Brownfield: Refers to land near urban areas that has previously been built on.

Clean Fill: Clean soil used to replace excavated contaminated soil during remediation.

Contaminated land: Land that retains residues resulting from a previous use, ranging from building materials to the chemical by-products of former industrial activity.

Decommission: Take out of use.

Demolition: The destruction and removal of buildings.

Ecology: The relationship between people, animals, plants and their environment.

Edifice: A building or structure.

Excavation: The process of unearthing buried objects.

Infrastructure: The basic structure of a system and its stock of facilities and services that allow it to function.

In-situ: Refers to remediation work carried out without moving soil or displacing existing structures or buildings. An example of an in-situ remediation process is soil vapour extraction.

Greenfield: Refers to land that has not previously been used for building or manufacturing.

Landfill: Waste products disposed of by off-site burial at licensed landfill sites (often old quarries).

Legacy: Something handed down or inherited from generation to generation.

On site: Refers to remediation work carried out on site but, in the case of soil, after excavation.

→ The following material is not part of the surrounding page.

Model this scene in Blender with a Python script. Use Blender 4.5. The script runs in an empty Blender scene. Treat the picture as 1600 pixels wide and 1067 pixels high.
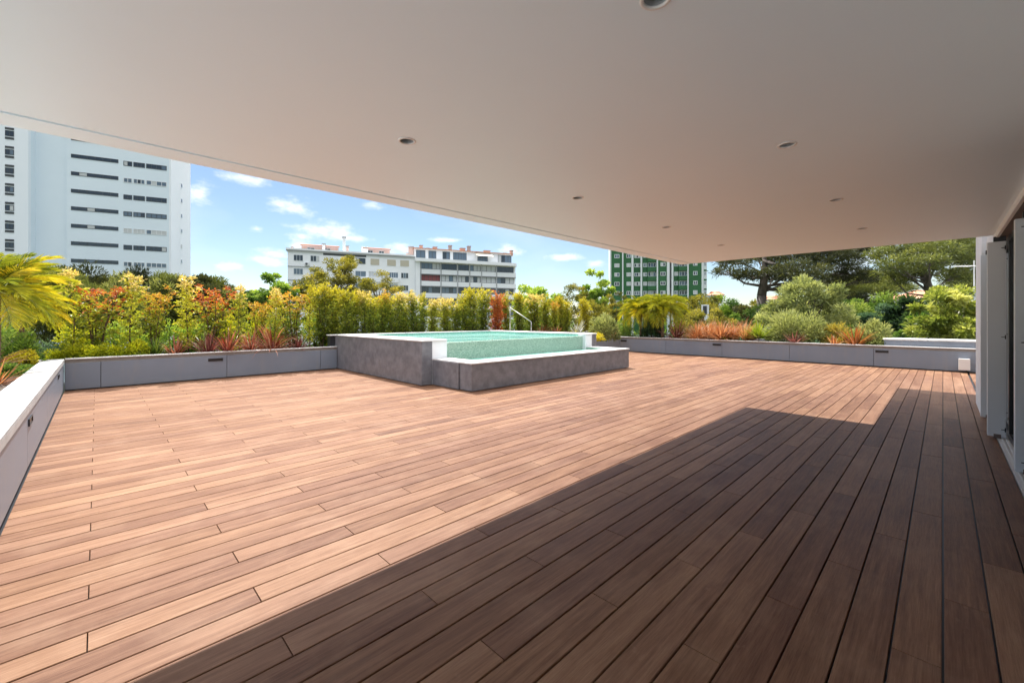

An example of an on site remediation process is bioremediation or soil washing.

Perched: Held above the water table within a confined layer or structure on site.

Phenols: Group of organic compounds, soluble in water, capable of affecting the taste of drinking water.

Purging: The process of removing undesirable or dangerous substances.

Regeneration: The process of renewing old sites that have become disused or rundown and bringing them back into use.

Remediation: The process of improving and cleaning up contaminated land.

Soil washing: A technique of cleaning contaminated soils such as clay and silt on site by separating highly contaminated coarser grains from less contaminated finer participles and scrubbing the surface of larger participles to leave clean sand and gravel.